69 million Chinese adults would like to move to Canada

Canada is the second-most desirable country for Chinese immigrants, a fact that holds a host of implications for business leaders.
Chinese immigrants

A staggering 69 million Chinese adults across Mainland China and Hong Kong – a number roughly equivalent to double the current Canadian population – are considering a move to Canada in the next couple of years.

That’s not to say all of them will move here. After all, as part of Canada’s immigration plans, the country intends to welcome only 1.2 million new immigrants over the next three years – or a little more than 400,000 per year during that period.

But the goal of a recent pilot study by the Hamazaki Wong Marketing Group, in partnership with RIWI and Vivintel (a research division within Vividata), wasn’t to measure the number of Chinese immigrants who will land in Canada, but rather to gauge their interest in doing so – and delve into the potential implications for business leaders and marketers.

The organizations conducted an online survey of 3,000 respondents over the age of 18 between March 26 and 29, using a random sample of internet users from Mainland China and Hong Kong, with results presented during an online presentation on July 8.

Among its main findings is that Canada is currently the second-most desirable country in the world for potential Chinese immigrants, with one in five people citing their interest in moving here over the next couple of years. That places Canada behind the U.S., where 137.7 million Chinese people would like to move, and ahead of the U.K. (52.5 million) and Australia (28.9 million).

“[Canada’s] international standing is something we as a country can capitalize on to augment our population base for growth and prosperity,” says Sonny Wong, president at Hamazaki Wong Marketing Group. “This pertains to an immigrant base, but contained within are business people [and] entrepreneurs who could help move the economy forward in creating businesses, jobs and trade opportunities with their entire network of business contacts in Greater China.”

Since 2013, one of every 10 new immigrants to Canada have come from China. The majority (67%) have settled in large cities, and today, 1.2 million Chinese adults live in the Greater Toronto & Vancouver Area – 83% of whom were not born in Canada.

They form a demographic group that is young (on average 38 years old), highly educated (81% have a post-secondary degree), English savvy (55% consider themselves either fluent or advanced speakers), and affluent spenders. According to the research, Chinese Canadians spend approximately $61 billion per year on purchases in Canada.

“This segment will form a nucleus of new customers that need to be marketed to differently,” adds Wong, whose agency specializes in multicultural marketing. “Right now 21% of Canada is comprised of visible minorities but budgets don’t reflect this and neither do marketing decisions. In 10 years, almost one-third of Canadians will be of visible minorities and this will only increase due to low fertility levels. Yet marketers have not responded in concert with these demographic changes.”

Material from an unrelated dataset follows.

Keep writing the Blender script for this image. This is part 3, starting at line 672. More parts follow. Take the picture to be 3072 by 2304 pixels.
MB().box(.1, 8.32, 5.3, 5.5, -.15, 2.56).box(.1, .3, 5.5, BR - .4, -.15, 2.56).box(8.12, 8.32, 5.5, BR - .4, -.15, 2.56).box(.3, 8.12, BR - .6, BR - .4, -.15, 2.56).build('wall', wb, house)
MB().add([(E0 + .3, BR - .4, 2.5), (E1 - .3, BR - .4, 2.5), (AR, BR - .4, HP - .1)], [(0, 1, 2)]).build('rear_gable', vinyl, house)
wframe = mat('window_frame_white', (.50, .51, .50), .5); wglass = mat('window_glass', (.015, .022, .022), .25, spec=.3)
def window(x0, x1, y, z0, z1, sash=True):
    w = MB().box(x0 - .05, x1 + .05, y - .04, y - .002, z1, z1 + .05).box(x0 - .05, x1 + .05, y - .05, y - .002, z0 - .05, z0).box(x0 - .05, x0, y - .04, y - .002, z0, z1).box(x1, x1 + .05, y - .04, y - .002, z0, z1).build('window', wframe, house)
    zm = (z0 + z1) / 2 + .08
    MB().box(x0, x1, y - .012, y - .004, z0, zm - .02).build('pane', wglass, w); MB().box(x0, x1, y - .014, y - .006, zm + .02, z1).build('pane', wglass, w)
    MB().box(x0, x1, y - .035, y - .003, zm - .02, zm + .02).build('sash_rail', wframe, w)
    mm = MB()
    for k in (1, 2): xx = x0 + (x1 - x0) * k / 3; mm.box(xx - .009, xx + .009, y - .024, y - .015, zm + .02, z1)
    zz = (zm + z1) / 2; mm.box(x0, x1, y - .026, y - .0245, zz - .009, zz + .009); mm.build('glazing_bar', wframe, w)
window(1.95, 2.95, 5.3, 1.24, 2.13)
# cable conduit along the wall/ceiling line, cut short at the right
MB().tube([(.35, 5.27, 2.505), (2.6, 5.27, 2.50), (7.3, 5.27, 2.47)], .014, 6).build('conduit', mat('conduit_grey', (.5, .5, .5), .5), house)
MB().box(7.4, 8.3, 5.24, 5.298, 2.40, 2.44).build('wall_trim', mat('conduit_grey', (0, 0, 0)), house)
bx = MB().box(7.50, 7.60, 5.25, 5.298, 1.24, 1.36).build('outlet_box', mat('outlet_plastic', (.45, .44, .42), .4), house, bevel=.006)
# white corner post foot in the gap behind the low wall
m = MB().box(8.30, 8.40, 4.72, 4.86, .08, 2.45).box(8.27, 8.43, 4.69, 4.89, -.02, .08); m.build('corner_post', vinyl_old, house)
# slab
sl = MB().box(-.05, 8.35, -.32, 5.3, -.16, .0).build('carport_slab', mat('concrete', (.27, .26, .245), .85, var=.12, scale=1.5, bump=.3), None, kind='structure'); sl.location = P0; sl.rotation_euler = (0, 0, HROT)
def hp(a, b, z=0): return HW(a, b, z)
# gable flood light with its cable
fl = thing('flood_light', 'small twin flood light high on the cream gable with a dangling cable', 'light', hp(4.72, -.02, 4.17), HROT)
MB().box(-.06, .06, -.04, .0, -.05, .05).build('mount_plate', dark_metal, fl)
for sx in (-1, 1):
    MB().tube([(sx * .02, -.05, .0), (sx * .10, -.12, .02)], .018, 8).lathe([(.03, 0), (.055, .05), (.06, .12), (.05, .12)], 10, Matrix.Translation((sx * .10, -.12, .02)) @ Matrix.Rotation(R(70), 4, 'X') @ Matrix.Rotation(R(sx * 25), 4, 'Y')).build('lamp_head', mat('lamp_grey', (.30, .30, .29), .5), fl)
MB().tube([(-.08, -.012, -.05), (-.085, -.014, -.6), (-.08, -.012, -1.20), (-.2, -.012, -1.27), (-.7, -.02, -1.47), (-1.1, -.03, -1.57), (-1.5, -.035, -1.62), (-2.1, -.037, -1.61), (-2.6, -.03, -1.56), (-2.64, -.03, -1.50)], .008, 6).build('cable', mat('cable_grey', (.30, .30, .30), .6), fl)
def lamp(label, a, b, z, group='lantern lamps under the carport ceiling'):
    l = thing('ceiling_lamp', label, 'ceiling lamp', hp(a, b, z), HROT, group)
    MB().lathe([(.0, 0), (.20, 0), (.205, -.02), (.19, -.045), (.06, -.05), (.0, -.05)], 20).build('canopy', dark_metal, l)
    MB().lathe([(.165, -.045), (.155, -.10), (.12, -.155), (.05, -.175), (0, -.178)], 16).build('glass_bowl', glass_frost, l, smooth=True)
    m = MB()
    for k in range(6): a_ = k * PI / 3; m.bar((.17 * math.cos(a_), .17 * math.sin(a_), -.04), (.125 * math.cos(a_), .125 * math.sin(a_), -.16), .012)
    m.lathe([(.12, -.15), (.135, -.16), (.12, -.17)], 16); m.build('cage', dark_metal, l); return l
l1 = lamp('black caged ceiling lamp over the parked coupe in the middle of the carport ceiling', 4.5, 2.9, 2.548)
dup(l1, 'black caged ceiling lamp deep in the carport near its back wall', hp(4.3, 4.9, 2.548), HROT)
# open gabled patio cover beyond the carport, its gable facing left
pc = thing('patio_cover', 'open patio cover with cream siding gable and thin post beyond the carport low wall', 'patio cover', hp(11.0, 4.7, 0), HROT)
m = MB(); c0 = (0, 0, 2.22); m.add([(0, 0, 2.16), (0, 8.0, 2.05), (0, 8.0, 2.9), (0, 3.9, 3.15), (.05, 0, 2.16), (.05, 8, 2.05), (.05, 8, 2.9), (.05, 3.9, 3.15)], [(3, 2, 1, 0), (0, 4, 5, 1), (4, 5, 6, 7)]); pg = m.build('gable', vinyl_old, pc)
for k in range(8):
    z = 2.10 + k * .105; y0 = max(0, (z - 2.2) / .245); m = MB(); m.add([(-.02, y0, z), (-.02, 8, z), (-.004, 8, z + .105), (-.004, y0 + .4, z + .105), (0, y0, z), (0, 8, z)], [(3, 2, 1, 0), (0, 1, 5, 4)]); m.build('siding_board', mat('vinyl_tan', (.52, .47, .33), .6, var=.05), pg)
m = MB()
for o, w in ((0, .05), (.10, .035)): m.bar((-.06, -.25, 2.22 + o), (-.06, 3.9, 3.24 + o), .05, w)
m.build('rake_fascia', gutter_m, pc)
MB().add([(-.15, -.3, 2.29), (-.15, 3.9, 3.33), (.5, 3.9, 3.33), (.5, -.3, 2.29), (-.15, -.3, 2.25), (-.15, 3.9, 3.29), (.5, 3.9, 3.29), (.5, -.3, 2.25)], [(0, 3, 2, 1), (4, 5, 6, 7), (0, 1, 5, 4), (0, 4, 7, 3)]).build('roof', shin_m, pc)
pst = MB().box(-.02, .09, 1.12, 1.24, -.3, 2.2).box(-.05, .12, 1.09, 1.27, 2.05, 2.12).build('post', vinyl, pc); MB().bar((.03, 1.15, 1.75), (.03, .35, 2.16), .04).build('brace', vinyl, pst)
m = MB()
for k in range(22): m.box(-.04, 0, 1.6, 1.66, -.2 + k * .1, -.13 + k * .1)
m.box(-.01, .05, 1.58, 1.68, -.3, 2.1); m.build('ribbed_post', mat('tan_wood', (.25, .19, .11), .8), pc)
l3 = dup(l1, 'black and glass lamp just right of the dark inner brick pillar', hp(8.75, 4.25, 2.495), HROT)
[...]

The research has implications for business leaders, as Canada has the highest proportion of Chinese immigrants looking to retire (36%) or start a business (28%), notes Rahul Sethi, director of insights at Vividata. Canada also ties with the U.K. as a top destination to pursue an education, at 16%. “This speaks to an opportunity for brands to align marketing efforts with newcomers on their distinct motivations to settle in Canada.”

And while many Chinese immigrants have strong English-speaking skills, the research found that communicating in their native language is an effective way of connecting with newcomers. For example, 56% of those who have been in the country less than five years say they “pay more attention to advertising that is in my own ethnic language.” Fifty percent of the same group say they feel closer to companies and 53% say they are more likely to interact with or try products that are advertised in their own ethnic language.

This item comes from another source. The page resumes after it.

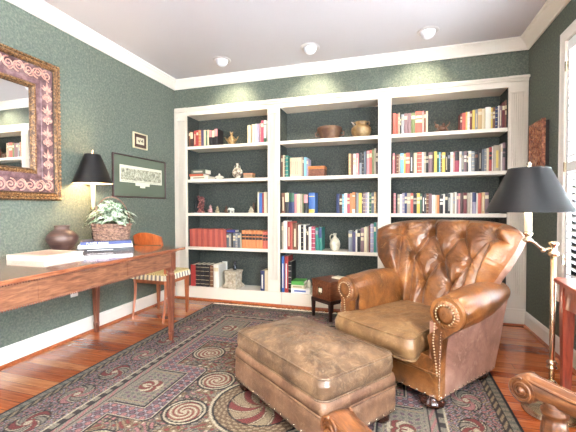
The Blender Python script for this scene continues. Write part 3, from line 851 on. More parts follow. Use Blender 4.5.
# ------------------------------------------------------------------ mirror
def mirror():
    e=empty('wall_mirror',(XL,1.60,1.76),label='large ornate gilt and rose framed mirror on the left wall',cat='mirror')
    a0,a1,z0,z1=-.66,.665,-.555,.55
    P=lambda a,z,h:(h,a,z)
    b=MB(); g,gd,r=M['gold'],M['golddark'],M['rose']
    mitre(b,a0,a1,z0,z1,[(0,.002),(0,.032),(.008,.045),(.018,.048),(.028,.042),(.036,.052),(.050,.054),(.062,.038)],[gd,gd,g,gd,g,g,gd],P)
    mitre(b,a0,a1,z0,z1,[(.205,.034),(.214,.044),(.226,.046),(.238,.036),(.246,.020)],[g,g,gd,gd],P)
    gf=b
    b=MB(); mitre(b,a0,a1,z0,z1,[(.062,.030),(.070,.034),(.160,.034),(.165,.030),(.205,.034)],[r,r,r,r],P); b.build('rose_band',e)
    b=MB(); b.box(.006,.018,a0+.235,a1-.235,z0+.235,z1-.235,M['mirror']); b.build('mirror_glass',e)
    b=gf
    for i in range(40):
        a=a0+.02+(a1-a0-.04)*i/39
        for z in(z0+.016,z1-.016): b.ball((.047,a,z),.010,g,6,4)
        for z in(z0+.222,z1-.222):
            if a0+.22<a<a1-.22: b.ball((.045,a,z),.008,g,6,4)
    for i in range(34):
        z=z0+.02+(z1-z0-.04)*i/33
        for a in(a0+.016,a1-.016): b.ball((.047,a,z),.010,g,6,4)
        for a in(a0+.222,a1-.222):
            if z0+.22<z<z1-.22: b.ball((.045,a,z),.008,g,6,4)
    b.build('gilt_frame',e)
    # arabesque scrolls on the rose band
    b=MB(); ro=M['roseorn']; c=.115
    def spiral(ca,cz,R,flip,ph):
        pts=[]
        for i in range(26):
            t=i/25; an=ph+flip*t*PI*3.2; rr=R*(1-.82*t); pts.append((.038,ca+rr*math.cos(an),cz+rr*math.sin(an)))
        b.tube(pts,[.0055-.0025*i/25 for i in range(26)],ro,6)
        b.ball(pts[-1],.007,ro,6,4)
    n=16
    for i in range(n):
        a=a0+.12+(a1-a0-.24)*i/(n-1)
        for zz,f in((z1-c,1),(z0+c,-1)):
            spiral(a,zz,.042,f if i%2 else -f,PI/2 if i%2 else -PI/2)
    for zz in(z1-c,z0+c):
        pts=[(.037,a0+.10+(a1-a0-.2)*i/90,zz+.043*math.sin(i/90*PI*(n-1)+PI/2)) for i in range(91)]; b.tube(pts,.004,ro,5)
    def leaf(ca,cz,an,L,w):
        pts=[]
        d=Vector((0,math.cos(an),math.sin(an))); q=Vector((0,-math.sin(an),math.cos(an))); o=Vector((.036,ca,cz))
        vs=[o,o+d*L*.4+q*w+Vector((.004,0,0)),o+d*L,o+d*L*.4-q*w+Vector((.004,0,0)),o+d*L*.4+Vector((.010,0,0))]
        b.add(vs,[(0,1,4),(1,2,4),(2,3,4),(3,0,4)],ro,True)
    m_=9
    for s in(a0+c,a1-c):
        for i in range(m_):
            zc=z0+.20+(z1-z0-.40)*i/(m_-1)
            if i%2==0:
                for an in(90,50,130,20,160): leaf(s,zc-.035,math.radians(an),.080 if an==90 else .056,.012)
                leaf(s,zc-.03,math.radians(-90),.03,.012)
            else:
                for q in(-1,1): spiral(s+q*.022,zc,.022,q,PI/2)
                b.tube([(.038,s+.012*math.cos(t*.3),zc+.034*math.sin(t*.3)) for t in range(21)],.004,ro,5)
    b.build('scroll_ornament',e)
mirror()
# framed prints
def picture(name,y0,y1,z0,z1,fw,framem,matm,label,inner,cat='picture'):
    e=empty(name,(XL,(y0+y1)/2,(z0+z1)/2),label=label,cat=cat)
    w=(y1-y0)/2; h=(z1-z0)/2; P=lambda a,z,q:(q,a,z)
    b=MB(); mitre(b,-w,w,-h,h,[(0,.001),(0,.02),(fw*.5,.024),(fw,.018),(fw,.006)],framem,P); b.build('frame',e)
    b=MB(); b.box(.001,.010,-w+fw*.9,w-fw*.9,-h+fw*.9,h-fw*.9,matm); b.build('mat_board',e)
    inner(e,w-fw,h-fw)
    return e
def inner_big(e,w,h):
    m,nt,p=newmat('engraving'); v=coords(nt,'Object',(1,1,1)); n=N(nt,'ShaderNodeTexNoise',Scale=38,Detail=7,Roughness=.8); nt.links.new(v,n.inputs['Vector'])
    r=ramp(nt,[(.40,hexc(96,96,82)),(.50,hexc(170,166,140)),(.60,hexc(214,210,186))]); nt.links.new(n.outputs['Fac'],r.inputs['Fac']); nt.links.new(r.outputs['Color'],p.inputs['Base Color'])
    cr=plain(222,218,196,.7,name='print_paper')
    b=MB(); x=.011
    z0,z1=-h*.30,h*.55
    b.box(.010,.0115,-w*.80,w*.86,z0,z1,cr); b.box(.0115,.0125,-w*.76,w*.82,z0+h*.12,z1-h*.14,m)
    b.box(.010,.0115,-w*.24,w*.32,z0-h*.14,z0,cr); b.box(.010,.0115,-w*.06,w*.14,z0-h*.24,z0-h*.14,cr)
    gr=plain(120,124,104,.7)
    for k in range(30):
        a=-w*.74+k*w*1.56/30; b.box(.0125,.0130,a,a+w*.03,z0+h*.05,z0+h*.08,gr)
    b.build('print',e)
picture('framed_print',2.85,3.69,1.255,1.70,.013,plain(66,38,34,.4,name='dark_frame'),plain(92,100,82,.8,name='green_mat'),'wide dark-framed engraving with green mat and cream panorama hanging on left wall',inner_big)
def inner_small(e,w,h):
    b=MB(); b.box(.010,.012,-w*.62,w*.62,-h*.5,h*.5,plain(206,196,166,.7,name='small_print'))
    dk=plain(70,60,50,.7)
    b.tube([(.0125,-w*.4,h*.1),(.0125,-w*.2,-h*.2),(.0125,-w*.05,h*.2)],.006,dk,5); b.tube([(.0125,w*.1,-h*.1),(.0125,w*.3,h*.2),(.0125,w*.4,-h*.2)],.006,dk,5)
    b.build('print',e)
def pic2():
    fm=plain(214,200,164,.6,name='cream_frame')
    e=picture('framed_print',3.145,3.365,1.795,1.965,.012,fm,plain(74,52,40,.7,name='brown_mat'),'tiny cream-framed square picture hanging above the wide green-matted print',inner_small)
pic2()
# outlet low on left wall
def outlet(loc,rot,label):
    e=empty('wall_outlet',loc,rot,label=label,cat='outlet')
    b=MB(); b.box(.0005,.006,-.036,.036,-.057,.057,plain(240,238,230,.4,name='outlet_plastic'),ch=.002); b.build('cover_plate',e)
    for z in(-.022,.022):
        k=MB(); k.box(.006,.009,-.016,.016,z-.014,z+.014,plain(225,222,214,.4,name='outlet_face')); k.box(.009,.0093,-.008,-.005,z-.006,z+.006,plain(40,40,40)); k.box(.009,.0093,.005,.008,z-.006,z+.006,plain(40,40,40)); k.build('socket',e)
    return e
outlet((XL,2.40,.42),0,'white outlet on the left wall below the desk')
e=outlet((-2.13,CAV-.0025,.385),-PI/2,'small white outlet on the back panel of the left bottom bookcase bay')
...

“While fluency may be reasonably good [among Chinese immigrants], understanding may not be,” says Wong. “This is where culture plays a role.”

For example, in Canada diversity and differences are celebrated as a Canadian value, but Chinese consumers are likely to value their similarity to other Canadians – such as their aspirations to make a good living and have a healthy family, he says. “Finding cultural consonance amongst a growing diversity of consumer segments makes marketing go further, rather than having it isolated to one monocultural group.”

Following the pilot, Hamazaki Wong Marketing Group and Vivintel intend to run a larger study examining other markets, including India, the Philippines and Nigeria.

“Most of the research marketers and businesses are working with when it comes to new immigrants is conducted post migration,” says Sethi. “So we often only know the profile of these consumers once they have landed and been in the country for some time. With our planned larger studies, marketers, business leaders and government will better understand the profile, mindset, motivations to migrate and consumer preferences of new immigrants prior to their arrival. This research will help brands better plan their marketing efforts to new immigrants.”